IS WIKIPEDIA EATING THE WORLD?….Three years ago, Nick Carr did a Google search for ten topics off the top of his head. He found that Wikipedia entries were the #1 hit in two cases and among the top ten hits in all the others. Today he did the same searches again and found that Wikipedia was the #1 hit for all ten. This leads him to say this:
What we seem to have here is evidence of a fundamental failure of the Web as an information-delivery service. Three things have happened, in a blink of history’s eye: (1) a single medium, the Web, has come to dominate the storage and supply of information, (2) a single search engine, Google, has come to dominate the navigation of that medium, and (3) a single information source, Wikipedia, has come to dominate the results served up by that search engine. Even if you adore the Web, Google, and Wikipedia — and I admit there’s much to adore — you have to wonder if the transformation of the Net from a radically heterogeneous information source to a radically homogeneous one is a good thing. Is culture best served by an information triumvirate?

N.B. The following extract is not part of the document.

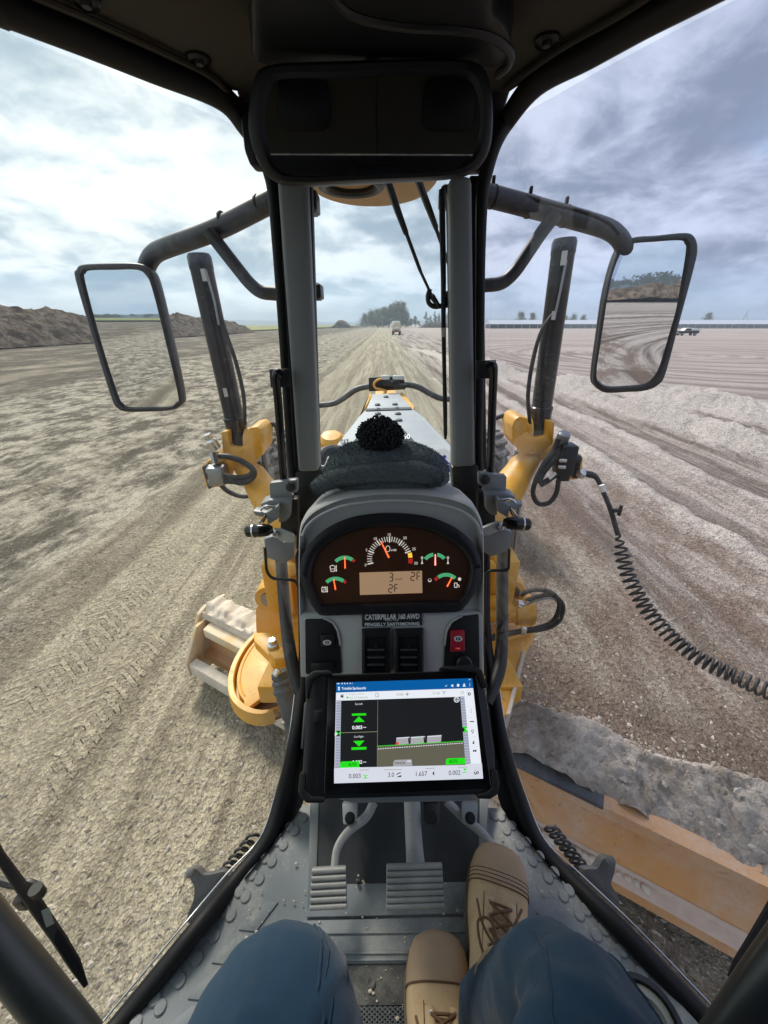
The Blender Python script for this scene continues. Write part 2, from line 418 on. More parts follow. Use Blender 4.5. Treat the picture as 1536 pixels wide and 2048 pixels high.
g = NT('bare_subgrade')
gs = g.n('ShaderNodeSeparateXYZ'); g.l(g.coord(), gs.inputs[0]); gx, gy, gz = gs.outputs
patch = g.noise(.55, 5, .6, g.coord((1, .35, 1)))
streak = g.noise(2.1, 5, .62, g.coord((1, .028, 1)))
streak2 = g.noise(7.5, 4, .6, g.coord((1, .03, 1), (4, 9, 0)))
speck = g.noise(19, 8, .72)
grit = g.noise(95, 5, .7)
vor = g.n('ShaderNodeTexVoronoi'); vor.inputs['Scale'].default_value = 34; g.l(g.coord((1, .8, 1)), vor.inputs['Vector'])
vor2 = g.n('ShaderNodeTexVoronoi'); vor2.inputs['Scale'].default_value = 88; g.l(g.coord((1, .85, 1), (3, 1, 0)), vor2.inputs['Vector'])
gd = g.n('ShaderNodeVectorMath', operation='DOT_PRODUCT'); g.l(g.coord(), gd.inputs[0]); gd.inputs[1].default_value = (.484, .875, 0)
bd = g.math('SUBTRACT', gd.outputs['Value'], 1.518)                 # distance ahead of the mouldboard
wobn = g.math('MULTIPLY', g.math('SUBTRACT', g.noise(.5, 4, .6, g.coord((1, .5, 1), (5, 5, 0))), .5), 2.2)
gxw = g.math('ADD', gx, wobn)
def rings(cx, cy, k, det=5):
    dx2, dy2 = g.math('SUBTRACT', gx, cx), g.math('SUBTRACT', gy, cy)
    r = g.math('SQRT', g.math('ADD', g.math('MULTIPLY', dx2, dx2), g.math('MULTIPLY', dy2, dy2)))
    c = g.n('ShaderNodeCombineXYZ'); g.l(g.math('MULTIPLY', r, k), c.inputs[0]); g.l(g.math('MULTIPLY', g.math('ARCTAN2', dy2, dx2), .8), c.inputs[1]); return g.noise(1., det, .62, c.outputs[0])
leftrough = g.map(gxw, -3.5, -4.5)
rightside = g.map(gx, 1.6, 3.6)
pad = g.math('MULTIPLY', g.map(gx, 10.5, 14), g.map(gy, 6, 12)); rear = g.map(gy, -1, -4)
farleft = g.map(g.math('ADD', gx, g.math('MULTIPLY', g.math('SUBTRACT', patch, .5), 14)), -13, -19)
base = g.mix(g.map(streak, .32, .66), (.28, .25, .195), (.50, .455, .365))
base = g.mix(g.math('MULTIPLY', g.map(streak2, .46, .60), .6), base, (.24, .21, .165))
rn = g.noise(1.25, 8, .70, g.coord((1, .6, 1), (7, 0, 0))); rn2 = g.noise(4.2, 6, .7, g.coord((1, .55, 1), (1, 6, 0)))
rough_c = g.mix(g.map(g.math('ADD', g.math('MULTIPLY', rn, .6), g.math('MULTIPLY', rn2, .4)), .43, .58), (.13, .116, .094), (.50, .465, .395))
base = g.mix(leftrough, base, rough_c)
edge = g.math('MULTIPLY', g.map(gxw, -3.95, -3.6), g.map(gxw, -3.15, -3.45)); base = g.mix(g.math('MULTIPLY', edge, .55), base, (.17, .148, .118))
lane2 = g.math('MULTIPLY', g.map(gx, -3.35, -3.15), g.map(gx, -2.3, -2.6)); base = g.mix(g.math('MULTIPLY', lane2, .45), base, (.52, .475, .38))
right_c = g.mix(g.map(g.math('ADD', g.math('MULTIPLY', streak, .58), g.math('ADD', g.math('MULTIPLY', streak2, .30), g.math('MULTIPLY', rn2, .12))), .41, .57), (.19, .160, .137), (.46, .41, .375))
base = g.mix(rightside, base, right_c)
ring = rings(31, 40, .9); base = g.mix(g.math('MULTIPLY', pad, .9), base, g.mix(g.map(ring, .38, .60), (.265, .225, .20), (.50, .445, .405)))
ring2 = rings(36, -16, .85); base = g.mix(g.math('MULTIPLY', g.math('MULTIPLY', rear, g.map(gx, .5, 3)), .9), base, g.mix(g.map(ring2, .43, .56), (.12, .10, .085), (.50, .455, .41)))
base = g.mix(g.math('MULTIPLY', farleft, .85), base, g.mix(g.map(g.noise(.30, 7, .68, g.coord((1, .5, 1), (3, 8, 0))), .46, .66), (.088, .075, .06), (.34, .30, .24)))
# freshly cut, redder and darker earth ahead of the mouldboard and in the furrows beside it
red = g.math('MULTIPLY', g.map(g.noise(1.4, 6, .68, g.coord((1, .3, 1), (2, 5, 0))), .40, .58), g.math('MULTIPLY', g.map(gx, .9, 1.7), g.map(gxw, 5.6, 4.0)))
red = g.math('MULTIPLY', red, g.map(gy, 14, 4))
base = g.mix(g.math('MULTIPLY', red, .85), base, g.mix(speck, (.12, .082, .062), (.27, .20, .16)))
fresh = g.math('MULTIPLY', g.math('MULTIPLY', g.map(bd, .5, .8), g.map(g.math('ADD', bd, wobn), 2.0, 1.3)), g.map(gx, .2, .8))
base = g.mix(g.math('MULTIPLY', fresh, .85), base, g.mix(speck, (.095, .07, .055), (.25, .195, .16)))
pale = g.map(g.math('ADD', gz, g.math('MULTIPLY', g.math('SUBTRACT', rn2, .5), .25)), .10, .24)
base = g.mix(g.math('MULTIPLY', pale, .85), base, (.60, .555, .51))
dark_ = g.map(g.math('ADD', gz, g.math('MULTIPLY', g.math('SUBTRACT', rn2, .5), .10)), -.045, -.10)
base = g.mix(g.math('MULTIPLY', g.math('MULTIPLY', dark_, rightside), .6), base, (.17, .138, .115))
cellc = g.n('ShaderNodeSeparateColor'); g.l(vor.outputs['Color'], cellc.inputs[0])
cell2 = g.n('ShaderNodeSeparateColor'); g.l(vor2.outputs['Color'], cell2.inputs[0])
v = g.math('ADD', g.math('ADD', g.math('MULTIPLY', cellc.outputs[0], .28), g.math('MULTIPLY', cell2.outputs[1], .26)), g.math('MULTIPLY', g.math('ADD', speck, grit), .55))
base = g.mix(1., base, g.mix(g.map(v, .25, 1.3, smooth=False), (.18, .17, .16), (1.78, 1.78, 1.78)), 'MULTIPLY')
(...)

When I first saw this passage over at Andrew Sullivan’s blog, I dismissed it. Wikipedia doesn’t seem to dominate the searches I do. Quite the contrary, in fact. Usually they’re only barely in the top ten.
But then I clicked the link and read Carr’s search results. Apparently, for searches of standard topics, Wikipedia is far more prevalent than it is for the kinds of searches I do, which tend to be fairly random assemblages of search terms. What’s more, my Google default is set up to return 50 hits per page, so even if Wikipedia is at or near the top, it’s only one of many hits. But if you use the standard Google search page, it’s one of ten. And if you routinely use the “I’m Feeling Lucky” button to go straight to the top hit, then Wikipedia rules. Carr, it turns out, has a more penetrating point than I thought. (On the other hand, he also has a vested interest in making this point since he’s on the board of editorial advisors of Encyclopedia Britannica.)
I’m still not sure what to think about this, but my guess is that way more people use Google his way than mine. And although I’m a big fan (and defender) of Wikipedia, which I think is a miraculously useful reference tool considering how it’s put together, I’m not quite sure how I feel if its hegemony in the search universe is really as complete as Carr suggests. So for now, I’m just passing this along.